Moreover, as more countries implement export controls, global supply contracts even further, pushing prices up by at least 10% and possibly much more. A vicious spiral lurks here, as panic- and policy-induced speculative hoarding drives world prices even higher.
Without a collective agreement to undo these restrictions, the world's poor, already at terrible risk, will be even worse off. Industrial countries should eliminate any practices, including all forms of ethanol subsidies and tariffs, that divert food production toward biofuels. In turn, developing-country food producers should eschew export restrictions and allow market forces to help boost agricultural supply. The assurance that all countries will do so should give each developing-country government incentives to better target assistance to the most affected and vulnerable consumers in their own countries.
Unfortunately, the ongoing Doha Round of trade negotiations won't on its own address these problems.
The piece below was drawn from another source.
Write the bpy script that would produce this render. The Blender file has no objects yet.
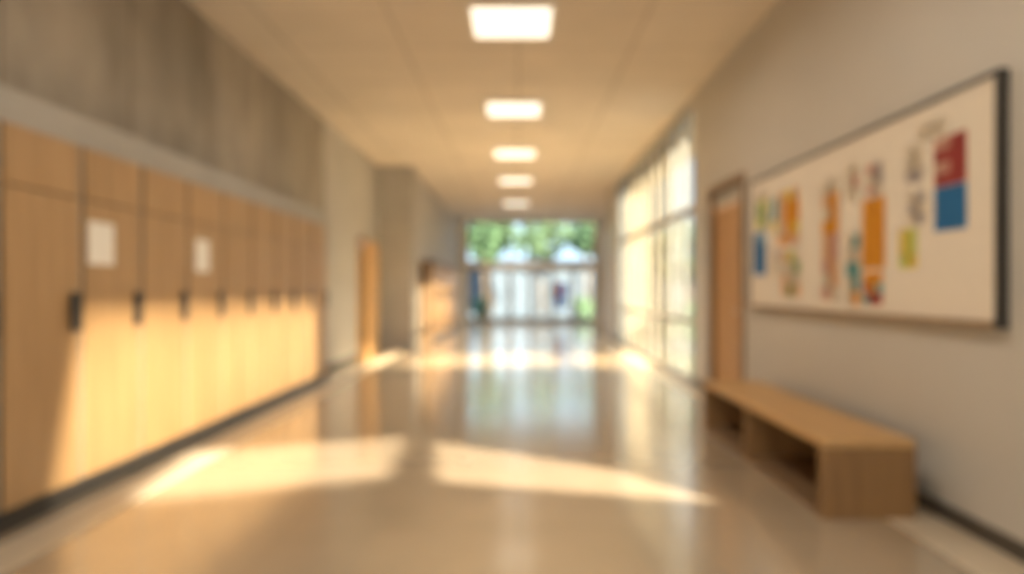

And that's not just due to the poor prospects for completing these negotiations in the current environment in the U.S. when the antitrade lurch during the primary season has made even the U.S.-Colombia free trade agreement difficult to ratify.
More important is that in the Doha Round, the key trade policy culprits – biofuel subsidies and export restrictions – are not the focus of negotiations. The round has been devoted to traditional forms of agricultural protection – trade barriers in the importing countries and subsidies to food production in producing countries – which are becoming now less important as food prices have soared and import barriers have declined. While concluding the round would be good for the world and the trading system and would help secure long-run supply incentives for developing country food producers, it makes no immediate contribution to alleviating the current crisis.
It sounds counterintuitive, but the challenge of the food crisis affords a win-win opportunity: to collectively agree to policies that promote trade and efficiency while also boosting agricultural production and reducing the vulnerability of the poorest around the world. The challenge for world leaders is to seize that opportunity.